My taxpayer-funded, CBC Newsworld campaign against traditional marriage and the conservative party continued all day today on it's 24 hour news channel. I say 'my,' because the CBC news is an activist, arrogant, bloated, biased, bureaucracy masquerading as a national news network surviving on the taxes extorted from me and other working Canadians. Anyway, it seemed every time I passed through their channel my taxes were being used to tell Canadian families that resistance is futile.
Although the government passed legislation in support of traditional marriage in 1999, they refused to pass a motion in 2003 reinforcing the definition of traditional marriage. The prime minister promised a free vote in Parliament, then tried to weasel out of it by deferring to the Supreme Court. Homosexual marriage is the subject of day, but today as the government caucus met in Fredericton, CBC Newsworld seemed obsessed with an attack on the leader of the opposition.
What raised their ire was CPC leader Stephen Harper's appeal to ethnic communities for support for the traditional definition of marriage. Although ethnic groups traditionally vote liberal, they are also very supportive of traditional values. The conservatives may successfully make inroads among the traditionally liberal ethnic voters. This has obviously alarmed opponents of traditional marriage.
The CBC claims to support diversity, but apparently that's only if those diverse views are non-traditional. CBC's Newsworld anchors repeatedly argued with their interviewees could not restrain themselves from taking sides against conservatives.
C.P.C. MP Belinda Stronach, who opposes her party's support for traditional marriage, was attending the CPC caucus meeting in Victoria. Stronach was available to make her views known throughout most of the day, and my Newsworld happily allowed her the publicity.
In another interview, CBC Newsworld anchor Nancy Wilson repeatedly badgered the CPC Justice Critic, Vic Toews. Wilson interrupted him repeatedly when he attempted to answer her questions. The CBC Newsworld anchor also had to be corrected by Toews at least twice, as she kept incorrectly insisting that the Supreme Court had ruled the traditional definition of marriage was unconstitutional.

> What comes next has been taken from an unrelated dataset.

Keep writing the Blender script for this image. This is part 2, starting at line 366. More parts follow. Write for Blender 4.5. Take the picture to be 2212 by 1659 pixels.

In the wake of several lower court rulings against the definition of marriage as between a man and a woman, all the predictions from the wrong- left were that the Supreme Court would strike down the traditional definition of marriage. In fact, the Supreme Court did not strike down the traditional definition of marriage, but instead passed the buck back to parliament.
Nancy Wilson was not the only CBC staffer who didn't/couldn't read the Supreme Court ruling. Anchor David Grey also shared Wilson’s mistaken belief. Grey interviewed one of the only liberal M.P.'s openly supporting traditional marriage, Pat O’Brien. In 2003 O’Brien served as a member of a House of Commons committee, holding hearings on marriage in 15 cities across Canada. O’Brien was excluded from the liberal caucus meetings today in Fredericton. Throughout the interview David Grey attempted score points off O’Brien, arguing in favor of homosexual marriage with his interviewee.
Odd that the liberals, who claim to welcome diversity, excluded a dissident from their caucus meeting, but conservatives did not.